A autora pergunta então: “Por que não utilizar a integração regional (fortalecimento do multilateralismo) como um objeto da definição legal da política de imigração?”. Se o país é de fato comprometido com uma política de respeito aos direitos humanos por que não o declara diretamente?

O PL 5655/2009 sublinha que os direitos humanos orientarão a aplicação da lei, e isso supõe que os direitos humanos serão auto-aplicáveis, mas não é algo certo de acontecer. O que certamente é a realidade, o respeito aos direitos humanos é um desafio constante.

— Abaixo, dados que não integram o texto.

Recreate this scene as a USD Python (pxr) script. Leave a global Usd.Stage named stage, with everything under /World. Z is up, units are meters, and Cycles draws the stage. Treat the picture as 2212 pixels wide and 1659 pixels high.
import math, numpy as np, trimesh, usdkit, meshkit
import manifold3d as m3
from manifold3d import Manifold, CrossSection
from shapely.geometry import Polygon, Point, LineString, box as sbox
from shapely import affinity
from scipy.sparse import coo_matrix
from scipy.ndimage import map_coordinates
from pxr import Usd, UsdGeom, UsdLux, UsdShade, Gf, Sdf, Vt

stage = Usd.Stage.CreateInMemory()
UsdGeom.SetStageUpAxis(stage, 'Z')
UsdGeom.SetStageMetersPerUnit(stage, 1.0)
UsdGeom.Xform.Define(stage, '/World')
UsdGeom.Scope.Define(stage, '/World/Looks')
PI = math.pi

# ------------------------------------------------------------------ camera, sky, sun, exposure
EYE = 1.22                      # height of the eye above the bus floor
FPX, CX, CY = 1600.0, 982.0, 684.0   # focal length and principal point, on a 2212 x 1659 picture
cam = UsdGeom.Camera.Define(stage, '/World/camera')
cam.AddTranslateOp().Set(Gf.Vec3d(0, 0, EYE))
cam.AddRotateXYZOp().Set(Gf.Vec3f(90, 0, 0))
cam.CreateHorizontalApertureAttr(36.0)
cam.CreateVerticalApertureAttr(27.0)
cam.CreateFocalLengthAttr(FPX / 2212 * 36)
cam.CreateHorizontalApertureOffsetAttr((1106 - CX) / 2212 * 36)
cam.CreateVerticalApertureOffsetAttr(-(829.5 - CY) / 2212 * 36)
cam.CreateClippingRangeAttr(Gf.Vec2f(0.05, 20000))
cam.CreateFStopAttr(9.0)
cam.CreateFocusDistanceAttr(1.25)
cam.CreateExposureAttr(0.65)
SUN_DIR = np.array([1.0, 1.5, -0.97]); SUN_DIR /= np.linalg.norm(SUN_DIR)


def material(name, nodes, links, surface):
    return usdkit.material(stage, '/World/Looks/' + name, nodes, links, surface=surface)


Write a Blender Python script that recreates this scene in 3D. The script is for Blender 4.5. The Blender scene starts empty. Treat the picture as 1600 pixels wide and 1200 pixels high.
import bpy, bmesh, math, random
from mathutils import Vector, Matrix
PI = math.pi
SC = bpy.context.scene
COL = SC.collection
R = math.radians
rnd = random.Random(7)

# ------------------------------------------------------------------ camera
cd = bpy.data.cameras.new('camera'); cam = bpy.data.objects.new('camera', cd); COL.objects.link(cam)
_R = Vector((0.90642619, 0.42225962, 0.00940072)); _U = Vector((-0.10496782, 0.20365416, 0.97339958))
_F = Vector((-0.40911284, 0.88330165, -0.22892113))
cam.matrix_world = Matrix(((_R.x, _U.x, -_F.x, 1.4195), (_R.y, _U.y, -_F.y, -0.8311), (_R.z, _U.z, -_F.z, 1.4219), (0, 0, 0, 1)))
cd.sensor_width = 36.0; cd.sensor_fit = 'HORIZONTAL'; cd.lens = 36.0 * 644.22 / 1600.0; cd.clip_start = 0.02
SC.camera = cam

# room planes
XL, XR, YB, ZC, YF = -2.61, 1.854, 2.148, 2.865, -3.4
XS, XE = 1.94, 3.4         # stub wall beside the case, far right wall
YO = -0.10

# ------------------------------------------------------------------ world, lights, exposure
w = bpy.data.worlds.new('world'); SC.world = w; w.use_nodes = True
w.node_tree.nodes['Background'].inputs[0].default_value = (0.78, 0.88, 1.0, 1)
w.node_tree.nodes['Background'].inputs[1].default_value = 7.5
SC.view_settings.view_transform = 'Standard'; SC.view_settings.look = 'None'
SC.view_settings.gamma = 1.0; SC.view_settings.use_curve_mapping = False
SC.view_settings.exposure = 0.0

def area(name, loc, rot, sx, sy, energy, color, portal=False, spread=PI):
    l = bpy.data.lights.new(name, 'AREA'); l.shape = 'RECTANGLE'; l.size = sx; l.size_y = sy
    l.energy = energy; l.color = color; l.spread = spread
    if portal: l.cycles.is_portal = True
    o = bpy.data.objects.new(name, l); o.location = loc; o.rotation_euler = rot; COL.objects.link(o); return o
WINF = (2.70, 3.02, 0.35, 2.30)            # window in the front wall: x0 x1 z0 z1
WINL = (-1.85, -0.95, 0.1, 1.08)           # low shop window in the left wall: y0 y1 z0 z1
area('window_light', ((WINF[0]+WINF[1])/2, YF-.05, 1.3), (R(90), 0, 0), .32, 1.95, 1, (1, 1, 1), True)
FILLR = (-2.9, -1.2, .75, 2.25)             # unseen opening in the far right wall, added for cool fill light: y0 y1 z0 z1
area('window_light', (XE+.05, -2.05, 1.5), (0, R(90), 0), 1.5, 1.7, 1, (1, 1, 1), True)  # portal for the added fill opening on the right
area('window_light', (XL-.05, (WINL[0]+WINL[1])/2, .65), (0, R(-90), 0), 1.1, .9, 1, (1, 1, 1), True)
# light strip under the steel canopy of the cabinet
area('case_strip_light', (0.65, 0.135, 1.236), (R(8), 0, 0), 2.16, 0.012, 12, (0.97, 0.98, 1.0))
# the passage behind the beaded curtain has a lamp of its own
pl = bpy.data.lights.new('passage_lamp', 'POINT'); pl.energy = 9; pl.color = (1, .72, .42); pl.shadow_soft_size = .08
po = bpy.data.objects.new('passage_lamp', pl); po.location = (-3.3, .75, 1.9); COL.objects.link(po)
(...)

Deve se lutar constantemente por eles, estar sempre vigilante para que o sistema (seletivo), a pequenez humana (egoísta, desinteressada, desinformada), o preconceito e a discriminação (contra o imigrante) não acabe por vencer a tentativa de sua implementação.

A autora aponta, então, algumas urgentes e necessárias para que o regime seja realmente comprometido com um trato justo aos imigrantes:

1. Participação política – por meio do reconhecimento do direito ao voto (para isso será necessário mudar a Constituição Federal);
2. Racionalização do processo de aquisição da nacionalidade;
3. Direito ao trabalho, priorizando o combate ao trabalho informal: estabelecer a possibilidade de regularização dos trabalhadores imigrantes sem traumas;
4. Gestão dos tramites administrativos: simplificar os tramites de residência e educar os funcionários da área;
5. Questões de gênero e família: disciplina da reunificação familiar, porque não é compreensível que alguns membros da família não tenham direito ao emprego por serem imigrantes.

Ela conclui que uma política de migração comprometida com os direitos humanos deve assegurar o direito de ir e vir, integração regional e promoção do desenvolvimento nacional.